Saturday, May 12, 2007

more on the power of Art

so the director was thinking about this quote by Lenin and thought, what if Lenin could have been forced to listen to the Appassionata just as he was getting ready to smash in somebody's head? and he (the director) then wondered whether he could create a dramatic situation in which Lenin had to listen to the Appassionata because he was really trying to listen to something else. an image popped in his head of a man in a depressing room, with earphones, "expecting to hear words that go against his beloved ideology, but actually hearing a music so beautiful and so powerful that it makes him re-think (or rather: re-feel) that ideology."
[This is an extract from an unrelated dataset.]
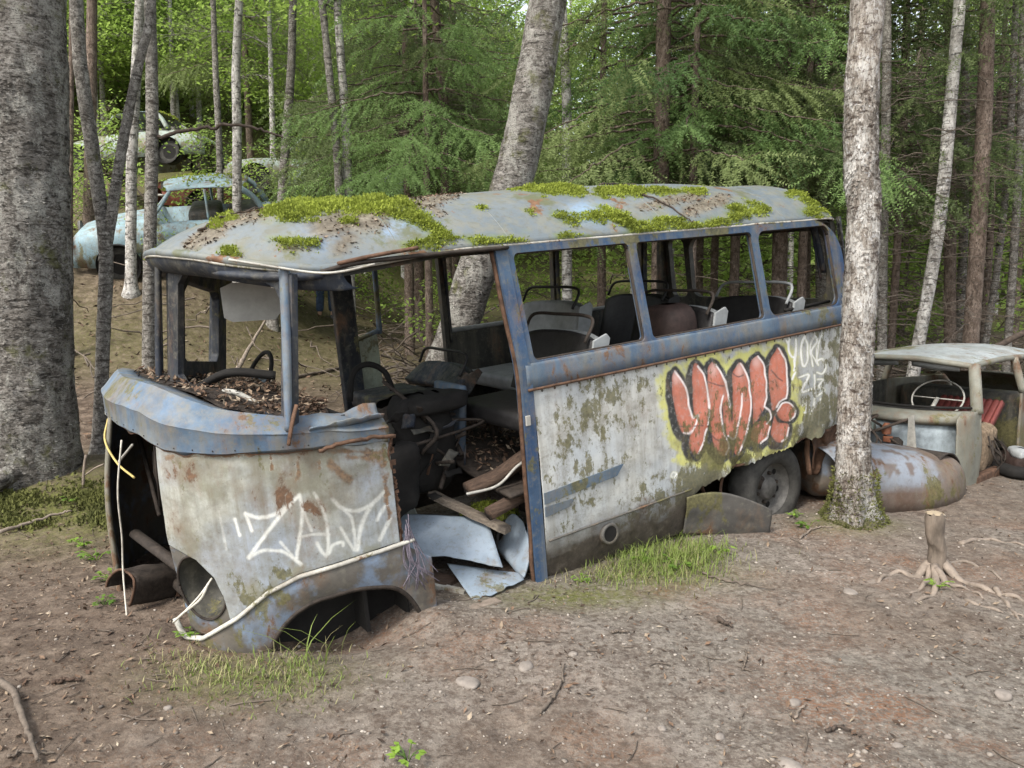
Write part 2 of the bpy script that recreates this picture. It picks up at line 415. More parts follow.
def bark(name, c_dark, c_mid, c_light, zs=.35, sc=9., lent=None, moss=0., bump=.7, white=None):
    t = NT(name)
    v = t.coord((1, 1, zs))
    n = t.noise(sc, 10, .74, v, .5); n2 = t.noise(sc * 3.2, 6, .75, v)
    c = t.ramp(n, (.36, c_dark), (.48, c_mid), (.60, c_light))
    c = t.mix(t.mask(n2, .38, .50), tuple(x * .6 for x in c_dark), c)
    big = t.mask(t.noise(2.2, 6, .65), .42, .60)
    c = t.mix(t.math('MULTIPLY', big, .5), c, tuple(x * .55 for x in c_mid))
    if lent:                                       # flaky horizontal scars
        lv = t.coord((7, 7, 30))
        lm = t.mask(t.noise(1., 6, .68, lv, .6), .54, .60)
        c = t.mix(t.math('MULTIPLY', lm, .85), c, lent)
    if white:
        c = t.mix(t.math('MULTIPLY', t.mask(t.noise(6.5, 9, .74, t.coord((1, 1, .5))), .50, .565), t.mask(t.noise(75, 6, .75, v), .44, .50)), c, white)
    li = t.mask(t.noise(24, 7, .74), .57, .64)
    c = t.mix(t.math('MULTIPLY', li, .65), c, tuple(min(.6, x * 1.25) for x in c_light))
    mz = t.mask(t.noise(3.6, 8, .70), .68 - .25 * moss, .76 - .25 * moss)
    c = t.mix(t.math('MULTIPLY', mz, .75 if moss else .25), c, t.ramp(t.noise(40, 4), (.3, (.05, .052, .018)), (.7, (.14, .14, .05))))
    t.col(c).rough(.9); t.bump(n, bump, .04); t.bump(n2, .7, .012)
    t.b.inputs['Specular IOR Level'].default_value = .15
    return t.m
M['bark_big'] = bark('rough grey bark', (.055, .047, .040), (.20, .182, .160), (.35, .33, .30), 2.1, 13, (.030, .026, .022), .46, 1., (.33, .32, .285))
M['bark_pale'] = bark('pale flaking bark', (.085, .062, .048), (.34, .30, .255), (.58, .55, .50), .34, 26, (.07, .05, .04), .22, 1., (.54, .52, .485))
M['bark_grey'] = bark('grey alder bark', (.075, .066, .057), (.205, .188, .165), (.38, .36, .325), 1.1, 20, (.05, .042, .036), .2)
M['bark_birch'] = bark('birch bark', (.13, .115, .10), (.36, .34, .31), (.58, .56, .52), .6, 8, (.035, .030, .027), .12)
M['bark_spruce'] = bark('brown spruce bark', (.060, .045, .035), (.150, .112, .088), (.25, .20, .165), .5, 16, None, .2)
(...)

and here we have the beauty of one of the two major themes i see in the movie: the power of Art to push us toward the better. Plato says that when we see something beautiful, we are reminded of a divine Beauty that we are trying to pursue. i love that the director says re-feel instead of re-think. this is what i was talking about in relation to principle. i think this is what Lewis would call the chest in Abolition of Man (see my comment on the previous post, about the value of the waterfall). if our gut represents our instincts/natural reactions/feelings and the head represents extreme rationality, there exists between the two the principle of the chest-something between thinking and feeling and actually much deeper than either. it's so appropriate though, that he corrects himself to say re-feel rather than re-think because Art (especially music) very often doesn't make us think, it makes us "feel." but it's so powerful that it can change our thinking.